= STORED RECORDS =
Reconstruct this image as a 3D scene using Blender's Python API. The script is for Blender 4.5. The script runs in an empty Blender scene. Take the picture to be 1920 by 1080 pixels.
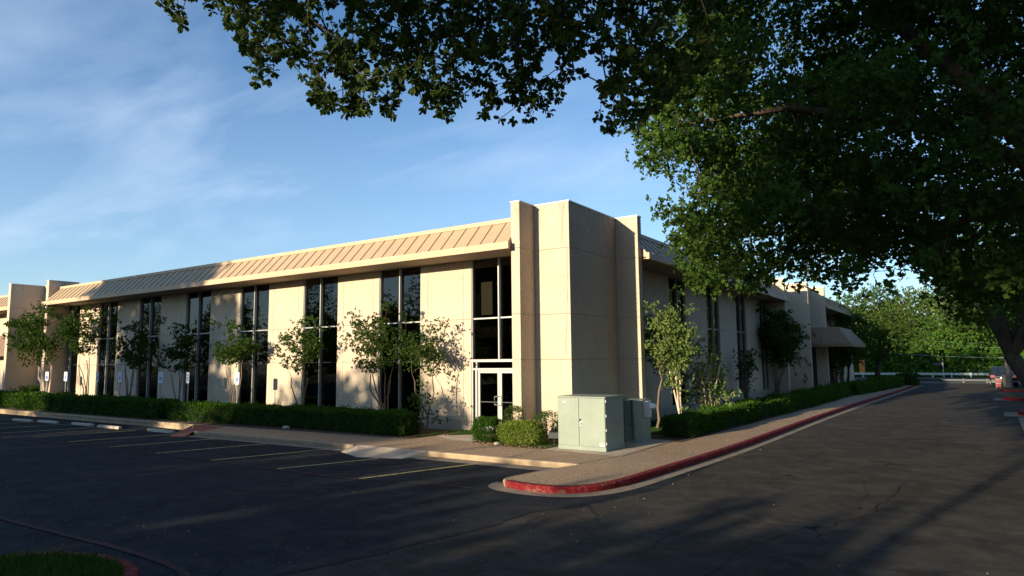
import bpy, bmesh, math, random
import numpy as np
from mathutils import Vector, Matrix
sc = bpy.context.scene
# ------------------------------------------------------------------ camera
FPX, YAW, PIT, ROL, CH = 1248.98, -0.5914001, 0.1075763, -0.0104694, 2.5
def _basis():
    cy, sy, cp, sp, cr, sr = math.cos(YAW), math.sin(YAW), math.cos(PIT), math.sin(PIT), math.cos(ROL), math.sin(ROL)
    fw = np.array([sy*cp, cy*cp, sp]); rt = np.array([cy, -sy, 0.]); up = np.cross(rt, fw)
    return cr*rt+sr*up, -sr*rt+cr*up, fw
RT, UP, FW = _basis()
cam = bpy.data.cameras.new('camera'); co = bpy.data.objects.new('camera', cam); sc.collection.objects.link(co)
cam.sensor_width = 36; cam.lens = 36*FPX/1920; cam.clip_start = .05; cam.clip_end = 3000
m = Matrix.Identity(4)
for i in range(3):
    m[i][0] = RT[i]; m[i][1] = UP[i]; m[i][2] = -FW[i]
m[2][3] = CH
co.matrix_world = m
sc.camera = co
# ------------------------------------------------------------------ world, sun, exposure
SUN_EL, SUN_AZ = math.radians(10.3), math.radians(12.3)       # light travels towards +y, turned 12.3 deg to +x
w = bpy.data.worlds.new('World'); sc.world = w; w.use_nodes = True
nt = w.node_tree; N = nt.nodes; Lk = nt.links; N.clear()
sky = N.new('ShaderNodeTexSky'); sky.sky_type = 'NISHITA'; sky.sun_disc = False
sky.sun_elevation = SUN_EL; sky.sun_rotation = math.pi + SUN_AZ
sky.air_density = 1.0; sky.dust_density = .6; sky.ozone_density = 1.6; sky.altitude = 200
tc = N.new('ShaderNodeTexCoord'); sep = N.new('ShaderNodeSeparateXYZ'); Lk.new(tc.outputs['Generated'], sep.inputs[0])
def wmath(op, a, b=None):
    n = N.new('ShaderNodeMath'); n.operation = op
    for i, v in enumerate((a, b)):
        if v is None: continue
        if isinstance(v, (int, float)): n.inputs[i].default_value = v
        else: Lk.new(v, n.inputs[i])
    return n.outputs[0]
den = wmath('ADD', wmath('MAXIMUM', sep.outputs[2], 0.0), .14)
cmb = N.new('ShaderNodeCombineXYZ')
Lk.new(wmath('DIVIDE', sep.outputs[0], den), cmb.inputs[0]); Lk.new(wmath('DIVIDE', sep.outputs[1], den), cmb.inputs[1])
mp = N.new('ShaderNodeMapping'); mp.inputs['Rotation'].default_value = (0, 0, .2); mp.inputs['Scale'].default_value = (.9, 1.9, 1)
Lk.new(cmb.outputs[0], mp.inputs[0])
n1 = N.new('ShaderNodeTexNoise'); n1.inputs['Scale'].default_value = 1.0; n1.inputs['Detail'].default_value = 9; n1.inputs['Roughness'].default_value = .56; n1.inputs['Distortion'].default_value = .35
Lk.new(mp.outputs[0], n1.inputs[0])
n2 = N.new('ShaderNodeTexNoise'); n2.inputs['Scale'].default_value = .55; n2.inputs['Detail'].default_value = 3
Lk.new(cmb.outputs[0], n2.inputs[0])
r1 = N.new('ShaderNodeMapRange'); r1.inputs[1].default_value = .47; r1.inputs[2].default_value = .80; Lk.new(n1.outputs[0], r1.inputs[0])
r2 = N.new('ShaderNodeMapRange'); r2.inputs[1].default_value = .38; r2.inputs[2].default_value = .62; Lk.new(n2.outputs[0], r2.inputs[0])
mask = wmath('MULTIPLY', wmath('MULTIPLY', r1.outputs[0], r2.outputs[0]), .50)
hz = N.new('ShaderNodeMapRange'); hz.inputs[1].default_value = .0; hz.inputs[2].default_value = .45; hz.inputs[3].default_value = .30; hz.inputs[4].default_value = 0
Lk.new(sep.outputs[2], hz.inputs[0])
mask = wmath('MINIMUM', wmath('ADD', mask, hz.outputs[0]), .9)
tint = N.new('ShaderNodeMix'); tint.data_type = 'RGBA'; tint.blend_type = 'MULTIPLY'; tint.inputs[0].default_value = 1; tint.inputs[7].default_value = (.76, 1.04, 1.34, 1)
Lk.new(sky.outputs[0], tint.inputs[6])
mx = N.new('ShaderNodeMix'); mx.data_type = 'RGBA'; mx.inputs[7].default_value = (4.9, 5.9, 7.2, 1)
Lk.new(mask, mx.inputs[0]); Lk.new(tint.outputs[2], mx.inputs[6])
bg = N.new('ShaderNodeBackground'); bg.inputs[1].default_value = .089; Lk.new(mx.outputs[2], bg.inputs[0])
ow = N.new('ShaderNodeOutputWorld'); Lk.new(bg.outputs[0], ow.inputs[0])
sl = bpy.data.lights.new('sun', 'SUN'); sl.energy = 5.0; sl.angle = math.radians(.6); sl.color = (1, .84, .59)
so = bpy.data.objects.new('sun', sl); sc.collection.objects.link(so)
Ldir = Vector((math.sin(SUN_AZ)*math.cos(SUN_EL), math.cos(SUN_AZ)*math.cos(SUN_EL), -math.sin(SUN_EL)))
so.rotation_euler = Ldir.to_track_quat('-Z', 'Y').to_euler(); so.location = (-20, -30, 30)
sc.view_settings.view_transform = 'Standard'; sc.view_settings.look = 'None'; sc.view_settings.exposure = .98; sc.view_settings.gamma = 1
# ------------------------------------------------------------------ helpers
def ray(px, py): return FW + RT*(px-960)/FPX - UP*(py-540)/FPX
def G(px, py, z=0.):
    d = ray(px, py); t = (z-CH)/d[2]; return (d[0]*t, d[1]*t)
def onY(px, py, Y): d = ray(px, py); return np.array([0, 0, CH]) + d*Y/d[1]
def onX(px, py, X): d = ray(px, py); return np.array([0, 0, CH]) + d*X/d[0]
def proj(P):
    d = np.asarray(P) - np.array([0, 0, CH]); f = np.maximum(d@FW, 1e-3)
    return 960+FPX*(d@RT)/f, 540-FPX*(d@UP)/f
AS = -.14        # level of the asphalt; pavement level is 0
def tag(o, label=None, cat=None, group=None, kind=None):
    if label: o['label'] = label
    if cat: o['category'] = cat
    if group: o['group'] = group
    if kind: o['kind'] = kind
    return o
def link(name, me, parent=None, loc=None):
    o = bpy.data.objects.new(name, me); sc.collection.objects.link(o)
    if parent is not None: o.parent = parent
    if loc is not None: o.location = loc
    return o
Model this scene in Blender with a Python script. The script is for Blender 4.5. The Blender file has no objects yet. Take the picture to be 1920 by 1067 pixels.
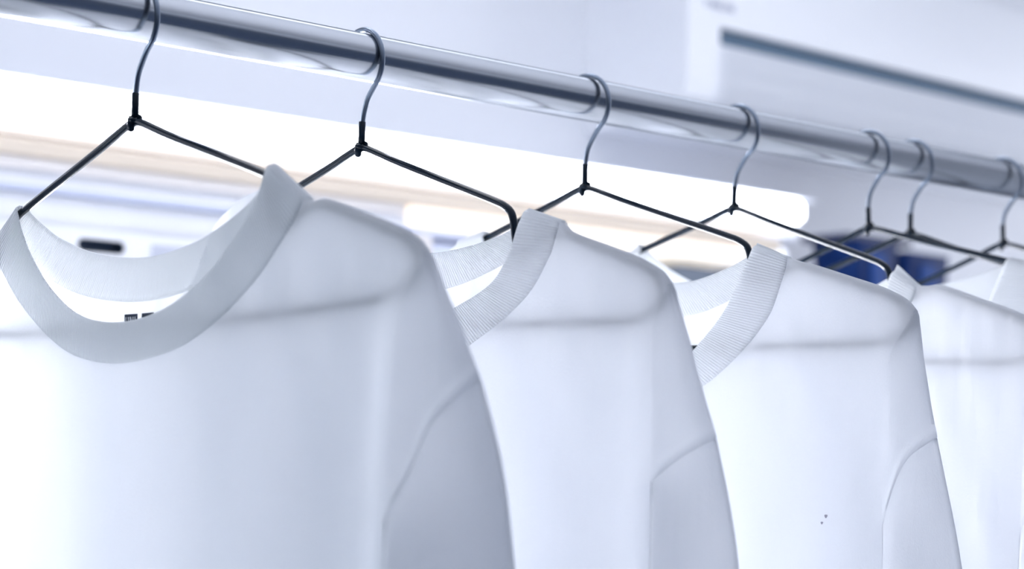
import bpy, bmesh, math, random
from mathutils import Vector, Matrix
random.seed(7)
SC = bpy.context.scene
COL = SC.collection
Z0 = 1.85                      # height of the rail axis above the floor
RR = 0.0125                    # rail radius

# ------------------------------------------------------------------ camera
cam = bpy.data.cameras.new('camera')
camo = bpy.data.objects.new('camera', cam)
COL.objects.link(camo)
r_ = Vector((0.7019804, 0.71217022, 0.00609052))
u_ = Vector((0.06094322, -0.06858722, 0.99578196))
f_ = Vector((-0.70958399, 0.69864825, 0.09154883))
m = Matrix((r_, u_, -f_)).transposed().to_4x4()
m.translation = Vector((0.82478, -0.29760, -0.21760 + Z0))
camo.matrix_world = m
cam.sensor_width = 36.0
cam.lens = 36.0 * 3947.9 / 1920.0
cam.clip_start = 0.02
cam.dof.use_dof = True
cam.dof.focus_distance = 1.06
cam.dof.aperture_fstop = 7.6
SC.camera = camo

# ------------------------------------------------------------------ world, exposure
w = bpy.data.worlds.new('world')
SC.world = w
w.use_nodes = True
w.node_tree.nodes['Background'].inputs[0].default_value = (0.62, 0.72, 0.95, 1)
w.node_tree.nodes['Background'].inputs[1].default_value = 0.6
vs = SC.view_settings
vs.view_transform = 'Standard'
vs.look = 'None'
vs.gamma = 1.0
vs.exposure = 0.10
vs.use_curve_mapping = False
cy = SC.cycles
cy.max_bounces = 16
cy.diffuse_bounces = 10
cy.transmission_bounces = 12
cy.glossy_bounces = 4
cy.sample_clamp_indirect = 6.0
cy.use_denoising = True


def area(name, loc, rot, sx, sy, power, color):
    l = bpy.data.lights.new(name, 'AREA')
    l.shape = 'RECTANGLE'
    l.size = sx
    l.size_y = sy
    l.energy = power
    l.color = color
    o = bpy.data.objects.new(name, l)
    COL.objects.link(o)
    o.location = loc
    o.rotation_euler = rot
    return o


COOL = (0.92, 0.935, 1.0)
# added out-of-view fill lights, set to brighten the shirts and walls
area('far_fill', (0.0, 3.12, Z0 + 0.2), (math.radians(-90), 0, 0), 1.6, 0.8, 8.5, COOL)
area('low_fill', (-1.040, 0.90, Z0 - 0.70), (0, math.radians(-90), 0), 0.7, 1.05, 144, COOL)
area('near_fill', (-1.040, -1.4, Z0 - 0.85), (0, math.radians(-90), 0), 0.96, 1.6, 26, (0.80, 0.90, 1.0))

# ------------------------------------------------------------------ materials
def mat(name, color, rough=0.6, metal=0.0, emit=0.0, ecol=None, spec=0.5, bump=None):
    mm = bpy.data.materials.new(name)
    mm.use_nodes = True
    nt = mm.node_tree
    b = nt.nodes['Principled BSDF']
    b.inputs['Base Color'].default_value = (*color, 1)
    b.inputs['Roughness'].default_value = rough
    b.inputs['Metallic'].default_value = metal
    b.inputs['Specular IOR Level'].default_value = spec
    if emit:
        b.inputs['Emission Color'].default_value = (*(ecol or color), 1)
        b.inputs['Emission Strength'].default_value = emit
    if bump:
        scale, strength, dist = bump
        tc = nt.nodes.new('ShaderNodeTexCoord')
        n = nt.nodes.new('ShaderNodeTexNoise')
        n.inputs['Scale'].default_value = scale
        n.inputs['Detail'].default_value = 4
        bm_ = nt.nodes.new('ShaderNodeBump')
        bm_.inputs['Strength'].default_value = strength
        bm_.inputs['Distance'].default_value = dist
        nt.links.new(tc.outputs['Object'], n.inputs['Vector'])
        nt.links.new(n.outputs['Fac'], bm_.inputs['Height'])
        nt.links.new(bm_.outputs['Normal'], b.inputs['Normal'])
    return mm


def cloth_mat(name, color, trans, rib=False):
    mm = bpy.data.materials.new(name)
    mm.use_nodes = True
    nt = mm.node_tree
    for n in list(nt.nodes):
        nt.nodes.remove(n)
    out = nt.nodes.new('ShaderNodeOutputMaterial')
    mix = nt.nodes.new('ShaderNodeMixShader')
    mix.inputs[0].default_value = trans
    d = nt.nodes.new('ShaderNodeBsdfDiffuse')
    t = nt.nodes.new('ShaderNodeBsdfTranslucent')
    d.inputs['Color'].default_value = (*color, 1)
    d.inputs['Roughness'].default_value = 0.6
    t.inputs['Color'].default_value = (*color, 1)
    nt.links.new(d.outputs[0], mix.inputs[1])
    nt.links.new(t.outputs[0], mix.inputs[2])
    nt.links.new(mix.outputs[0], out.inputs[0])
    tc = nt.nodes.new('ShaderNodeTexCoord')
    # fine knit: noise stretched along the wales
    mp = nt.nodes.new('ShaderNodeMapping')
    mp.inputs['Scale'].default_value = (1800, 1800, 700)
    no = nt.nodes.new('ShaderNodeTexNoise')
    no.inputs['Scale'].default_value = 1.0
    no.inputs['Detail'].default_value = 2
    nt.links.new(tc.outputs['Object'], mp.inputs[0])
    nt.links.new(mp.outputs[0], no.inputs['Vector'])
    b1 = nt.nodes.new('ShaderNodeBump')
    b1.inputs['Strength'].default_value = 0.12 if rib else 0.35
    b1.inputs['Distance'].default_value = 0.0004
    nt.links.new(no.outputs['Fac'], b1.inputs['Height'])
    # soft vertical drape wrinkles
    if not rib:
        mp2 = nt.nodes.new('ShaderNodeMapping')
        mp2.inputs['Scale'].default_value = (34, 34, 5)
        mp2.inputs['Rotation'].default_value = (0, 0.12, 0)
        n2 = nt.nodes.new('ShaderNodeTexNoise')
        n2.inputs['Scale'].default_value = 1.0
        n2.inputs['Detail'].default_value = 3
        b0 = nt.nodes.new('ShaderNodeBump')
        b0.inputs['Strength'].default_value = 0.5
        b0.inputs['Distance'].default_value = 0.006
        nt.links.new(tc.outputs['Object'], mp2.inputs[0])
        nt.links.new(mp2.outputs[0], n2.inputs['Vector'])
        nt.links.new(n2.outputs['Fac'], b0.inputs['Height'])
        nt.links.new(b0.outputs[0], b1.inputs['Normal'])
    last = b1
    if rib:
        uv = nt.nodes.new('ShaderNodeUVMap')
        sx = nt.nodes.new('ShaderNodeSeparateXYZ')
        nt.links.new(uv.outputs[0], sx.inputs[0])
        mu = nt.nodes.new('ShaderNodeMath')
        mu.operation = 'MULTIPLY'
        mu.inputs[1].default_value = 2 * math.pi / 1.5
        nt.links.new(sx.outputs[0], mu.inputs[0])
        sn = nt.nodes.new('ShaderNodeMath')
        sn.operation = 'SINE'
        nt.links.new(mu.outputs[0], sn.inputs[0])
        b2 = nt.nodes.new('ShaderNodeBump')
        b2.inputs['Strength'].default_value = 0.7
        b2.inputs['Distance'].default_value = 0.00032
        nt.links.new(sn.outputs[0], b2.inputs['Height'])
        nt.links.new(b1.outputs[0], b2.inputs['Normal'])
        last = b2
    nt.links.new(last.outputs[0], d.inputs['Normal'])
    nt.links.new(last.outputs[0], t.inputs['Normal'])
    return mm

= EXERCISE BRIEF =
What's needed is an exact copy of the lines above from the one with "Model this scene" through the one with "RR = 0.0125", both included; the pictures stay out.

= ANSWER FOR THE TASK =
Model this scene in Blender with a Python script. The script is for Blender 4.5. The Blender file has no objects yet. Take the picture to be 1920 by 1067 pixels.
import bpy, bmesh, math, random
from mathutils import Vector, Matrix
random.seed(7)
SC = bpy.context.scene
COL = SC.collection
Z0 = 1.85                      # height of the rail axis above the floor
RR = 0.0125                    # rail radius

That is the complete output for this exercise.